● **EXERCISE REQUIREMENTS**
Beginning with the first line below, please repeat the material exactly, ending with the line that includes "scale=(s, s, s))".

● **STORED DATA**

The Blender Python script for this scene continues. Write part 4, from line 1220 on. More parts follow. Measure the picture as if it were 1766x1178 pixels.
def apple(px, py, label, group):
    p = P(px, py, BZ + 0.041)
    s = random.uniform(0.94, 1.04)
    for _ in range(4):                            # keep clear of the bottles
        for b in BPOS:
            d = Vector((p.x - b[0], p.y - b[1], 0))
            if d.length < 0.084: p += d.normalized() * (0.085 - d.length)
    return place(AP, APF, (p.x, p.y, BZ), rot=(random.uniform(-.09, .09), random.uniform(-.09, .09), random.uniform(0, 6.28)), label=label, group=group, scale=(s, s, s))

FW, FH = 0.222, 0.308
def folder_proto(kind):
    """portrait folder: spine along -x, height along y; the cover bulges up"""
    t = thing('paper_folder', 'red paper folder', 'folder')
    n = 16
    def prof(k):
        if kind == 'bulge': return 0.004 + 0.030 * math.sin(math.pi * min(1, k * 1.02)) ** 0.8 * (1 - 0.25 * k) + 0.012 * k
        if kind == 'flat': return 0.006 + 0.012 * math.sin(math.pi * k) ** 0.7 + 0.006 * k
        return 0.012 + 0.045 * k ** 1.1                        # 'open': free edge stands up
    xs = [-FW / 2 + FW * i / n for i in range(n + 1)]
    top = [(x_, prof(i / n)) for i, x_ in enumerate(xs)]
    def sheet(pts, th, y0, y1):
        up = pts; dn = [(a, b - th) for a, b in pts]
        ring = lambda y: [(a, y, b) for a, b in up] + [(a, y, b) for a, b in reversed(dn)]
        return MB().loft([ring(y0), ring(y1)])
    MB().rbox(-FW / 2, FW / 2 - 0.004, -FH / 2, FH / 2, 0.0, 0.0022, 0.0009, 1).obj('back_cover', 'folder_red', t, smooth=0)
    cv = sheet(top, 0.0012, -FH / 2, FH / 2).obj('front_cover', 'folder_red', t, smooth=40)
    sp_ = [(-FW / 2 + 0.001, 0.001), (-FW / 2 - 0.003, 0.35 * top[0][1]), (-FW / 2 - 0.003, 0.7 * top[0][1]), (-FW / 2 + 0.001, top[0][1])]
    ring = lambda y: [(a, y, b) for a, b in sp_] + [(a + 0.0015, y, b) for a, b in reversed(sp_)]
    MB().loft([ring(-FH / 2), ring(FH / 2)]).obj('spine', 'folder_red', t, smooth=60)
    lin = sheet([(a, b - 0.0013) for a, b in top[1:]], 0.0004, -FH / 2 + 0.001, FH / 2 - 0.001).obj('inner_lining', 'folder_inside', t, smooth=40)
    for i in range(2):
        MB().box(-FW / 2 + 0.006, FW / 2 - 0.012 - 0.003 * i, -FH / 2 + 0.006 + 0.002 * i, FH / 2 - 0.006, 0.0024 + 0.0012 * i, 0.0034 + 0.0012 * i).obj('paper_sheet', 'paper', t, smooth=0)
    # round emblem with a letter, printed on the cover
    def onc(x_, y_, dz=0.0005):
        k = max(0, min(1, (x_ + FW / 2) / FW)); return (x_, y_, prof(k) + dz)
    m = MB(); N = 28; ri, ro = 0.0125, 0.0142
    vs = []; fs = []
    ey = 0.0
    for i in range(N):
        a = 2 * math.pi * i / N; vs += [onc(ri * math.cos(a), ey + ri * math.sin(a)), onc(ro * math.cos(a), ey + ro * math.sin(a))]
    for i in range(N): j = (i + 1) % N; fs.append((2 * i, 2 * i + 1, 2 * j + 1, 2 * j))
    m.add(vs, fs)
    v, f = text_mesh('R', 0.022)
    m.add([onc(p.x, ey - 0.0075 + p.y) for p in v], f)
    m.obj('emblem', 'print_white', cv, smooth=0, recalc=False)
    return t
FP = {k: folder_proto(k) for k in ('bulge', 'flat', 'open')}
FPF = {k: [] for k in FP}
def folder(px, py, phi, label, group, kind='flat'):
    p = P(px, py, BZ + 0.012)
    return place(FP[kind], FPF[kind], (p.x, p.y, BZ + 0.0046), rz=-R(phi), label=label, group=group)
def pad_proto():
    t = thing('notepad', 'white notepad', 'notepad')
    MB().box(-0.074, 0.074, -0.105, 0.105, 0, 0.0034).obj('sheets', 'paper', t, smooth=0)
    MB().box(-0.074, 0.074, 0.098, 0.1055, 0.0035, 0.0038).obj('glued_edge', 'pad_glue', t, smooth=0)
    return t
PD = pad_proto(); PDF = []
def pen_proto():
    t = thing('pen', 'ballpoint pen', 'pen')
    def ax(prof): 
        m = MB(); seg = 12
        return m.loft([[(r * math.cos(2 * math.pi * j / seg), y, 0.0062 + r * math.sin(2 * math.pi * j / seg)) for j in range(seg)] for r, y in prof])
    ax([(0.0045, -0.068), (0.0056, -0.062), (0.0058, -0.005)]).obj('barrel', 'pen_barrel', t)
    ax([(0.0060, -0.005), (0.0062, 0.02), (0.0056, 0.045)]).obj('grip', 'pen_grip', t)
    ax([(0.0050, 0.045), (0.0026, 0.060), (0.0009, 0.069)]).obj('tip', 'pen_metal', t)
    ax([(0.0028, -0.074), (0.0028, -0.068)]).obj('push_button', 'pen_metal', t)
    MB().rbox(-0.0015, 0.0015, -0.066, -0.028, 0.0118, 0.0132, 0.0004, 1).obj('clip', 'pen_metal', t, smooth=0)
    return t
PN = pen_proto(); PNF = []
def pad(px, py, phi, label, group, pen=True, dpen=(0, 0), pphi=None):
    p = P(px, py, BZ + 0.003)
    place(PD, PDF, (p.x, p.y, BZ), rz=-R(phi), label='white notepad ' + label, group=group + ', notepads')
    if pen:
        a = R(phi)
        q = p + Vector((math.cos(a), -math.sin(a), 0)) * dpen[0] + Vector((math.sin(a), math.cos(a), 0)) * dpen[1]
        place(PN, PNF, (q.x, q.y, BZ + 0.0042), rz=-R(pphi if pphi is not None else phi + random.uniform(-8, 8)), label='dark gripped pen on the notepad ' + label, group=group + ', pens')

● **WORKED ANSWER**
The Blender Python script for this scene continues. Write part 4, from line 1220 on. More parts follow. Measure the picture as if it were 1766x1178 pixels.
def apple(px, py, label, group):
    p = P(px, py, BZ + 0.041)
    s = random.uniform(0.94, 1.04)
    for _ in range(4):                            # keep clear of the bottles
        for b in BPOS:
            d = Vector((p.x - b[0], p.y - b[1], 0))
            if d.length < 0.084: p += d.normalized() * (0.085 - d.length)
    return place(AP, APF, (p.x, p.y, BZ), rot=(random.uniform(-.09, .09), random.uniform(-.09, .09), random.uniform(0, 6.28)), label=label, group=group, scale=(s, s, s))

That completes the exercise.